> Given instruction: Pull out every line below containing the word "Write".

> Dataset:
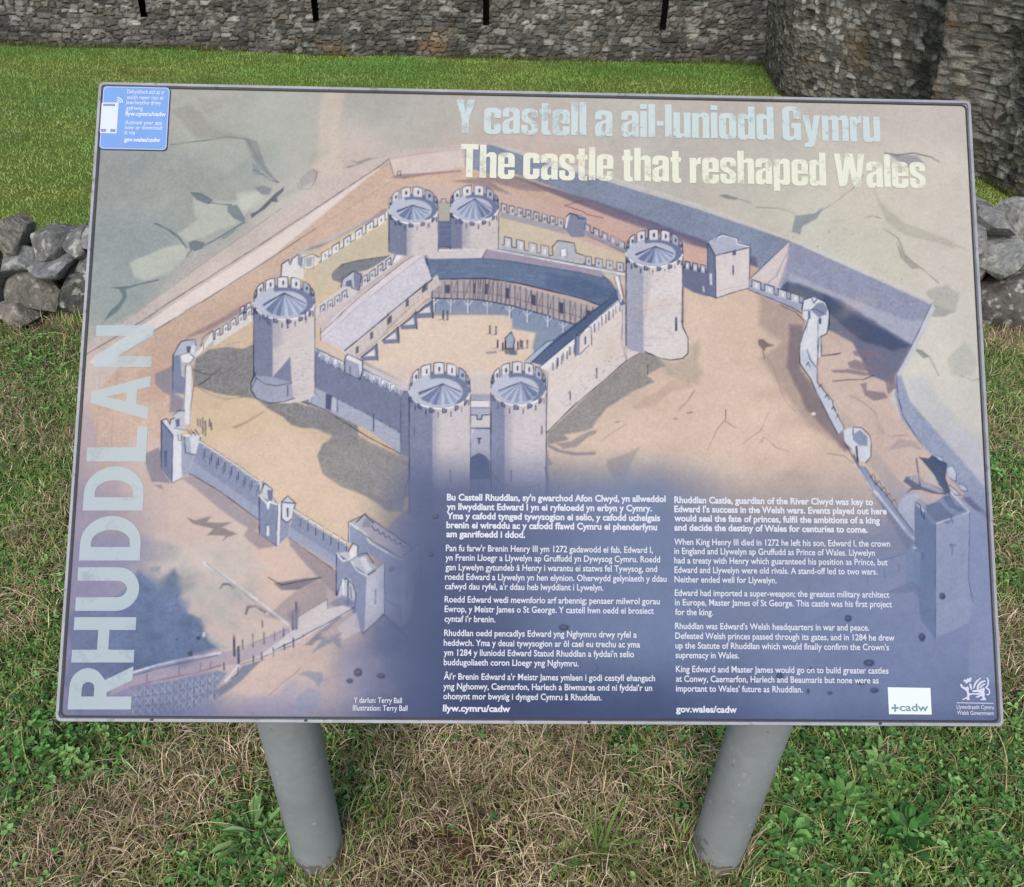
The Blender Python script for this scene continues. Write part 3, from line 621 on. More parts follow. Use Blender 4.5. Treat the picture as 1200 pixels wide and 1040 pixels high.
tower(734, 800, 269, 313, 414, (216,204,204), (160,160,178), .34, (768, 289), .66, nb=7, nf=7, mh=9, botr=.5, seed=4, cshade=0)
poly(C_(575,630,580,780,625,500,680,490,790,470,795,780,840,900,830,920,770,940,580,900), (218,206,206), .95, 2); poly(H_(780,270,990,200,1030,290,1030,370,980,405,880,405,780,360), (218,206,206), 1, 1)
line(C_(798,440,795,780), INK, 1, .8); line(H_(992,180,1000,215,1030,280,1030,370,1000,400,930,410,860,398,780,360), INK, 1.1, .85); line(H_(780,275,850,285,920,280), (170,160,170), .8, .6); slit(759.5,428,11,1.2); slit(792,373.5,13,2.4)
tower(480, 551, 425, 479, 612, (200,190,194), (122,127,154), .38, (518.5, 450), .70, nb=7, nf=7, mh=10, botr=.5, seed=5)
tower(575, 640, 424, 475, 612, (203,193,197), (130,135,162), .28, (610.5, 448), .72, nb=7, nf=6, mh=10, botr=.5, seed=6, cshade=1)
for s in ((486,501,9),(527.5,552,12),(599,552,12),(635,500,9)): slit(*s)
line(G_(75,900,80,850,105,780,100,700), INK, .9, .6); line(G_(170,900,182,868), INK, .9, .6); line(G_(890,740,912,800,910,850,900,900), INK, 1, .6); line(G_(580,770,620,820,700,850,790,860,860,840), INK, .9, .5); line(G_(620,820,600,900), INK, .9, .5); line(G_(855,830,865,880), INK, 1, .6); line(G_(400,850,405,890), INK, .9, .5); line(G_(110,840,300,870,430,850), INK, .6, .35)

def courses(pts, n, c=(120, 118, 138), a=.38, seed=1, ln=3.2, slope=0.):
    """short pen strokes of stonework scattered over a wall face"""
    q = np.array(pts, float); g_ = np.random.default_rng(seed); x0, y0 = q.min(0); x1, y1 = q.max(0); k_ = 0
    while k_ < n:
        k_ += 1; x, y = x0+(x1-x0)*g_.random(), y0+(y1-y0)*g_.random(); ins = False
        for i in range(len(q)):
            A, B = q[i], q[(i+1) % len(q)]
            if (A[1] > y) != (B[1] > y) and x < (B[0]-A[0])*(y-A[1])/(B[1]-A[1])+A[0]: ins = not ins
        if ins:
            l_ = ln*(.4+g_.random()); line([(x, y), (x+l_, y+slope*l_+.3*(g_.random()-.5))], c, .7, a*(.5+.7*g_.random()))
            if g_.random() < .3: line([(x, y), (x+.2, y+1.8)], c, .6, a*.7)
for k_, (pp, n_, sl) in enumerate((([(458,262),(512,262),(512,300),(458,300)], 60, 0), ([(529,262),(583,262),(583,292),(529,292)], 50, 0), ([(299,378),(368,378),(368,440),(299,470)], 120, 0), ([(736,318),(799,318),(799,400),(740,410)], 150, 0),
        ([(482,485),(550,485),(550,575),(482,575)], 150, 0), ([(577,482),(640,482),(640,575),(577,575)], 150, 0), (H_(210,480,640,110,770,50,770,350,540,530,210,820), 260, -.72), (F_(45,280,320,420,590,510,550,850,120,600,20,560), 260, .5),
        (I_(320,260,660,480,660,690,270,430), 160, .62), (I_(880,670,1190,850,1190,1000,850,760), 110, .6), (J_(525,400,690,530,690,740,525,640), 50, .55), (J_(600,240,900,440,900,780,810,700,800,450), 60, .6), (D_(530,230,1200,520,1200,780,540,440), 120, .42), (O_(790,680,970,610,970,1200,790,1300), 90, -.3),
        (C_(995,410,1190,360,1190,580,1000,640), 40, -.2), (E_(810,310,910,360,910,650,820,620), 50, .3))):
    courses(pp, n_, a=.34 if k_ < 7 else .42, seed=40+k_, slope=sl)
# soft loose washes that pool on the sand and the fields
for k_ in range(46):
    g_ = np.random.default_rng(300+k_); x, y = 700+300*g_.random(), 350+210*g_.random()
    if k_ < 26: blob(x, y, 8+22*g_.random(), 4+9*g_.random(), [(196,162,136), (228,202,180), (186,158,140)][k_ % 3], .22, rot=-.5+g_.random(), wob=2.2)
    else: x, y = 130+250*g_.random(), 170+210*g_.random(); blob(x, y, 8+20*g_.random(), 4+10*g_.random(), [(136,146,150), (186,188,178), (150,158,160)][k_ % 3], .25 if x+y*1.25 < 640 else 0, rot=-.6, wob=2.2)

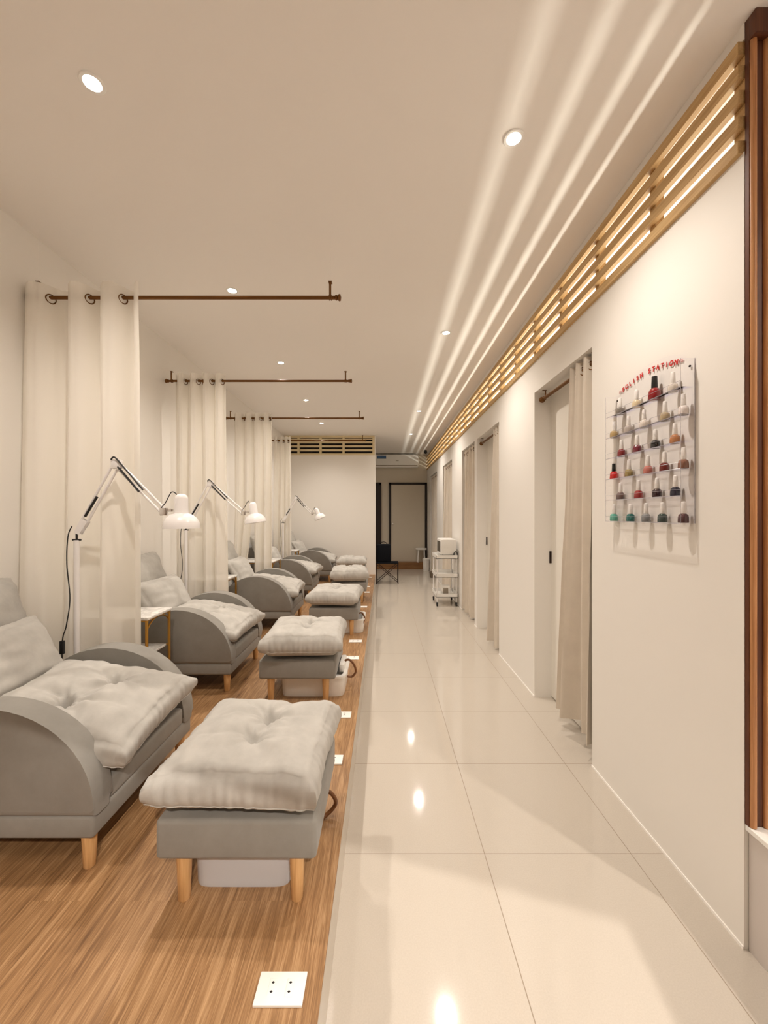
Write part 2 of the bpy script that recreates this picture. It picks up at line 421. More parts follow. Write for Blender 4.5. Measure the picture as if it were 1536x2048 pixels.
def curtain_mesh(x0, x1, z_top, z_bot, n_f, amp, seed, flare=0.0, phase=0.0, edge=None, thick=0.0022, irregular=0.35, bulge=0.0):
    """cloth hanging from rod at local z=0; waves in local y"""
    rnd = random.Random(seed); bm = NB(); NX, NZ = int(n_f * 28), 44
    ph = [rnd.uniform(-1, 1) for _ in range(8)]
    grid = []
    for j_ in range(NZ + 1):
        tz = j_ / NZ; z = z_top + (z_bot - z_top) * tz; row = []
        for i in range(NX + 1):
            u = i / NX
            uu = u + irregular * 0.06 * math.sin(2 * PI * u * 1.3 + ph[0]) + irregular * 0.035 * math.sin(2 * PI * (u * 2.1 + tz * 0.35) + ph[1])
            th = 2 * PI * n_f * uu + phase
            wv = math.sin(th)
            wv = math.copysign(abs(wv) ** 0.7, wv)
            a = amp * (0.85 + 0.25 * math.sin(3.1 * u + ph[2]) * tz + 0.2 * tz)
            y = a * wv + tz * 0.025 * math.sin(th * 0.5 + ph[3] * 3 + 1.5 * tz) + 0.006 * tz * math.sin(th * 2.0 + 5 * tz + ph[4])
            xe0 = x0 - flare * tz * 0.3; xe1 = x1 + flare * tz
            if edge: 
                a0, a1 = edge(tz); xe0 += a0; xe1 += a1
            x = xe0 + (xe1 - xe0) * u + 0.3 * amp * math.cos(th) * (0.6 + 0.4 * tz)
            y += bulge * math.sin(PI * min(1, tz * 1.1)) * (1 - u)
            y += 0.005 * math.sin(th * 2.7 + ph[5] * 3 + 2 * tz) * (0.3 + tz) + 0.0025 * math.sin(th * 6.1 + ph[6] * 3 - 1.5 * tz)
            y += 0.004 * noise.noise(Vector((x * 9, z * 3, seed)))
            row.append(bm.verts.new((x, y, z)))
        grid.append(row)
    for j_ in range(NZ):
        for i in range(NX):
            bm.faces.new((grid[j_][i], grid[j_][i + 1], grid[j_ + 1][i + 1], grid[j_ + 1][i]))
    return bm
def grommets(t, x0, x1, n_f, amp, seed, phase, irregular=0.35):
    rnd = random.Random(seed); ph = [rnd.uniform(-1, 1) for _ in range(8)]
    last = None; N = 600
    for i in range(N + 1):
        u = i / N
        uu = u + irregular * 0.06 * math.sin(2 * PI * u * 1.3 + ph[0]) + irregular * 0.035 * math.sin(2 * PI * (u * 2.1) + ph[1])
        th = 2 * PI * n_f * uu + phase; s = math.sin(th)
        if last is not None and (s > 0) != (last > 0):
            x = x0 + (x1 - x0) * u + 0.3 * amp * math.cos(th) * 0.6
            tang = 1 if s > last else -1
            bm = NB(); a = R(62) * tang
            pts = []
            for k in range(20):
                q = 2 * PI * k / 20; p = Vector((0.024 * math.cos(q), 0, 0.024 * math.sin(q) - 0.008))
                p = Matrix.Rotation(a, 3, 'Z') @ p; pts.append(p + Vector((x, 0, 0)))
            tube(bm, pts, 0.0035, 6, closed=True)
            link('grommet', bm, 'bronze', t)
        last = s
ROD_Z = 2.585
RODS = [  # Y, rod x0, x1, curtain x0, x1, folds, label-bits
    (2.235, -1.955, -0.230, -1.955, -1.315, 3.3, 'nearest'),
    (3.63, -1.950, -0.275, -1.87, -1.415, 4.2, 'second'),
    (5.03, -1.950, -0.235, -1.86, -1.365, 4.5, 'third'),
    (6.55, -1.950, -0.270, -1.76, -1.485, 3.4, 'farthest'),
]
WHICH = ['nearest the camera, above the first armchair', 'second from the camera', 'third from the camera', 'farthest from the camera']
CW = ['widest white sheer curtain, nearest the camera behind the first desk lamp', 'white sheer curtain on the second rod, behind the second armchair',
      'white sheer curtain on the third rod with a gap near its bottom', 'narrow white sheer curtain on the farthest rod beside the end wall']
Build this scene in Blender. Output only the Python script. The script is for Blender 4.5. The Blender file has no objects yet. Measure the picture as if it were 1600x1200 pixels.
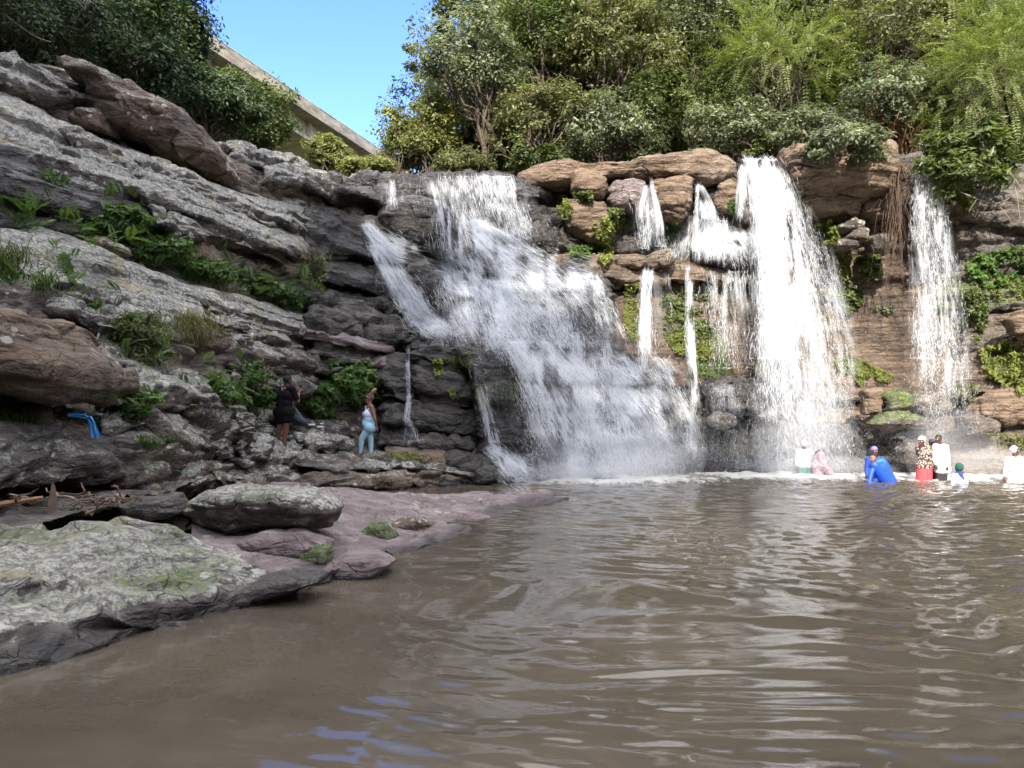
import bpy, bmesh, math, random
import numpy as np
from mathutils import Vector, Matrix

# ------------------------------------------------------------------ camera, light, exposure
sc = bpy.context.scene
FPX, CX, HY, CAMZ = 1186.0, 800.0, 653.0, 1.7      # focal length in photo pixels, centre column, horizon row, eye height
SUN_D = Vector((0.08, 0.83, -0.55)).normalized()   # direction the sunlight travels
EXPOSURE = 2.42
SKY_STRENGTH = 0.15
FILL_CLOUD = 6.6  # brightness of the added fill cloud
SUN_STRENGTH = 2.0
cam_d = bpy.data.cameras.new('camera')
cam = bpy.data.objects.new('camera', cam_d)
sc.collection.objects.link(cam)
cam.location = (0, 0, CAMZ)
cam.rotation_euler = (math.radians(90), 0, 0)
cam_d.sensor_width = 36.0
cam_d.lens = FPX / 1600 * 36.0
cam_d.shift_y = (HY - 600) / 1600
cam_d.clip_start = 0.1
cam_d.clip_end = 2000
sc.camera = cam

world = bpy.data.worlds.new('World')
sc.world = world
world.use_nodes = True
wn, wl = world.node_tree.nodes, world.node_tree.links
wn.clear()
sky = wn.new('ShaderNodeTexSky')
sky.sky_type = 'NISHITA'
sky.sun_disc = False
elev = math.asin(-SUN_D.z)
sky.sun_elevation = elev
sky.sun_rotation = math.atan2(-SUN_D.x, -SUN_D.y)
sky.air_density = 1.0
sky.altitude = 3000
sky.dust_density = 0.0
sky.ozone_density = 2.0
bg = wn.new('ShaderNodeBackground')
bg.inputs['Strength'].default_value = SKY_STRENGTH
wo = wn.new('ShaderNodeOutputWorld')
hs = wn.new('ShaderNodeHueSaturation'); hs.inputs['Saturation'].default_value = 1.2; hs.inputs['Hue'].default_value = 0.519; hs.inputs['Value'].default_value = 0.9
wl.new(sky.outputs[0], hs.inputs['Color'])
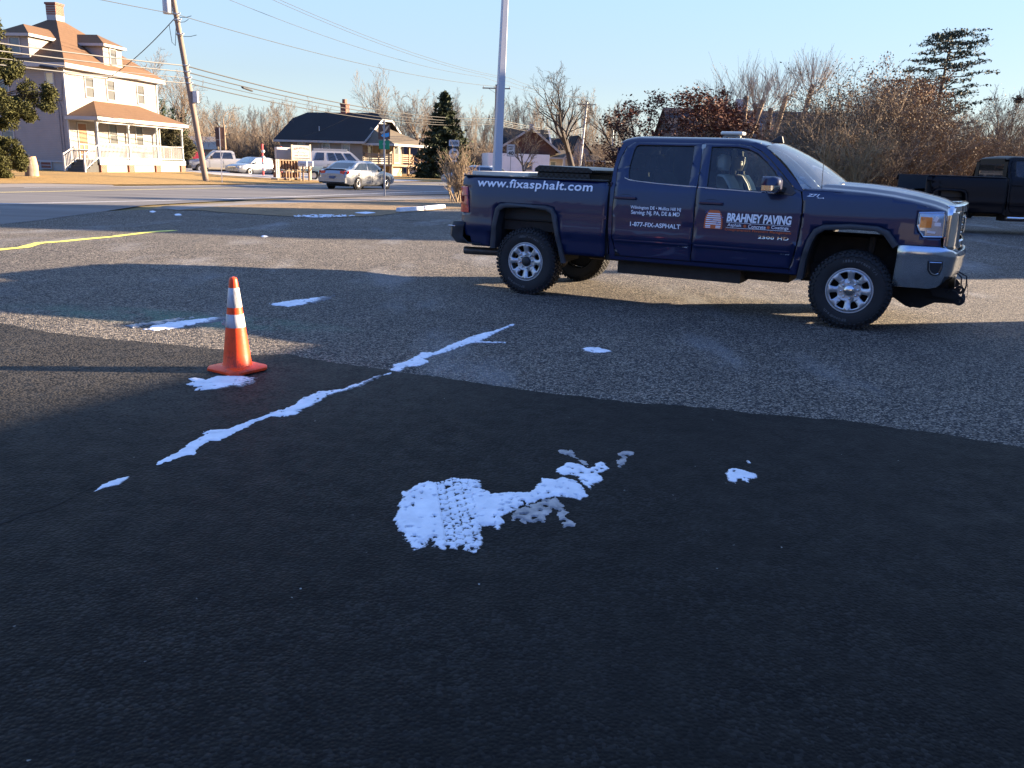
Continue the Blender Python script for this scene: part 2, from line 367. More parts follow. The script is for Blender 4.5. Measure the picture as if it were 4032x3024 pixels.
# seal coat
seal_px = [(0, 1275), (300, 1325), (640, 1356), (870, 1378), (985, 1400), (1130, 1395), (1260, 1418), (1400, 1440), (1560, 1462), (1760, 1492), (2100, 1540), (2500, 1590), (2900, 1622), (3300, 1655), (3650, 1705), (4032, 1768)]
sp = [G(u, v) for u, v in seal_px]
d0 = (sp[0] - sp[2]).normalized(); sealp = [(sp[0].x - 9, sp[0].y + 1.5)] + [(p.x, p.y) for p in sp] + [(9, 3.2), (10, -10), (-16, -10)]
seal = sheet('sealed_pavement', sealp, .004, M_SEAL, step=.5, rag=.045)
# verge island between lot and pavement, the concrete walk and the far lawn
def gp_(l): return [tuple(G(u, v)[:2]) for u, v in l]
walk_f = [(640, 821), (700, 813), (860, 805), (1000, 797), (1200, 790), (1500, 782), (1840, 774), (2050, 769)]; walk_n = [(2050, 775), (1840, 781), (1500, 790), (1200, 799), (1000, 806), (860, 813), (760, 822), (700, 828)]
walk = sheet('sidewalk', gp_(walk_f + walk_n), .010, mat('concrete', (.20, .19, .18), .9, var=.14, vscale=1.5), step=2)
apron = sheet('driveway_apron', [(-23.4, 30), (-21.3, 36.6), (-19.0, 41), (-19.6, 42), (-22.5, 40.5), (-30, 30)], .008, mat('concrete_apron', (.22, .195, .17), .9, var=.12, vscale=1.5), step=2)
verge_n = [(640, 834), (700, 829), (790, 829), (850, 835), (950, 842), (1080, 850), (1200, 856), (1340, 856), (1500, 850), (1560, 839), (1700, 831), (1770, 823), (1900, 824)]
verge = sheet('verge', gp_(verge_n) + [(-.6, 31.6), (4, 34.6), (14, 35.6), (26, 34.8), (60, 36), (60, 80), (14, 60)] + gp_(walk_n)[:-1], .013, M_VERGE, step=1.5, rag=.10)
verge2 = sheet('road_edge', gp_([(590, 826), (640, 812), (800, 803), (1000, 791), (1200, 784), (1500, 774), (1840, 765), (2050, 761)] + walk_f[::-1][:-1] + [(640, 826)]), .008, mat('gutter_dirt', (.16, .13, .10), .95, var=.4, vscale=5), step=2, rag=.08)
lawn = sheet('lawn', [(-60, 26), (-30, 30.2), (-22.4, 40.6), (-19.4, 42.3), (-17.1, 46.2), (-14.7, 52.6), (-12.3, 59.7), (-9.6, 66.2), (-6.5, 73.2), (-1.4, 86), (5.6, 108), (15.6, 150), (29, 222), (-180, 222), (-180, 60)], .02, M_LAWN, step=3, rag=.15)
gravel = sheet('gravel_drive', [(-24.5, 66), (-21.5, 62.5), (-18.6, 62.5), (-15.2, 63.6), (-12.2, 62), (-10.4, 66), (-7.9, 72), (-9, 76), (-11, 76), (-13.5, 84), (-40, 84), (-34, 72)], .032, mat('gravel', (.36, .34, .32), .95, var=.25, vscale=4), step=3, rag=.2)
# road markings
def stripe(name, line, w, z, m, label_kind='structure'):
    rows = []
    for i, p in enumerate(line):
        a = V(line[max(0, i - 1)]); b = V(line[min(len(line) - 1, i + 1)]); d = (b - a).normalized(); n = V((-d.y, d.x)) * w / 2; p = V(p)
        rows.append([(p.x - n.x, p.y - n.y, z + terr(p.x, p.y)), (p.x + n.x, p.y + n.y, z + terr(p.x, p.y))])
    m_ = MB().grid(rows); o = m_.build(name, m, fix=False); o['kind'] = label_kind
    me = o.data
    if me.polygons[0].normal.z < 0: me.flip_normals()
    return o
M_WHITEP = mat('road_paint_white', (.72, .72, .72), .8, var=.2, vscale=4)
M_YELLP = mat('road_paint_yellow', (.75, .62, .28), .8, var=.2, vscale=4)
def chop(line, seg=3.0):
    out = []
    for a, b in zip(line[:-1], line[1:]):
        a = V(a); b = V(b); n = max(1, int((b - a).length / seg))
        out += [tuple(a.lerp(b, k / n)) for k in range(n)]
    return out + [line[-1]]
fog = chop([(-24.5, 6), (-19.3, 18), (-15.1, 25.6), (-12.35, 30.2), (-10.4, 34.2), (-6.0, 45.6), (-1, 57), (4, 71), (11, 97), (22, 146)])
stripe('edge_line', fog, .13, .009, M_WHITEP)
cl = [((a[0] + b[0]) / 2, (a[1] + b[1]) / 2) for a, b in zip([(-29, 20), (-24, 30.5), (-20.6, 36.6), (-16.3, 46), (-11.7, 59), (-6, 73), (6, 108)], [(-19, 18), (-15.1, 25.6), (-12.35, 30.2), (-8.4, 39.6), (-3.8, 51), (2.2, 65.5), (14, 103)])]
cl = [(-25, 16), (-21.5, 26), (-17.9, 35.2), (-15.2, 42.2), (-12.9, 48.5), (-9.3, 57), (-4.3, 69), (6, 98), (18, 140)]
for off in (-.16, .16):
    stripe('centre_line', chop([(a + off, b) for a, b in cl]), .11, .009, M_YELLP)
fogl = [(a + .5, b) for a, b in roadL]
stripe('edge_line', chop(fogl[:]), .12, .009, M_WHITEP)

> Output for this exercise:
The Blender Python script for this scene continues. Write part 3, from line 621 on. More parts follow. Use Blender 4.5. Treat the picture as 1200 pixels wide and 1040 pixels high.
Write part 2 of the bpy script that recreates this picture. It picks up at line 421. More parts follow. Write for Blender 4.5. Measure the picture as if it were 1536x2048 pixels.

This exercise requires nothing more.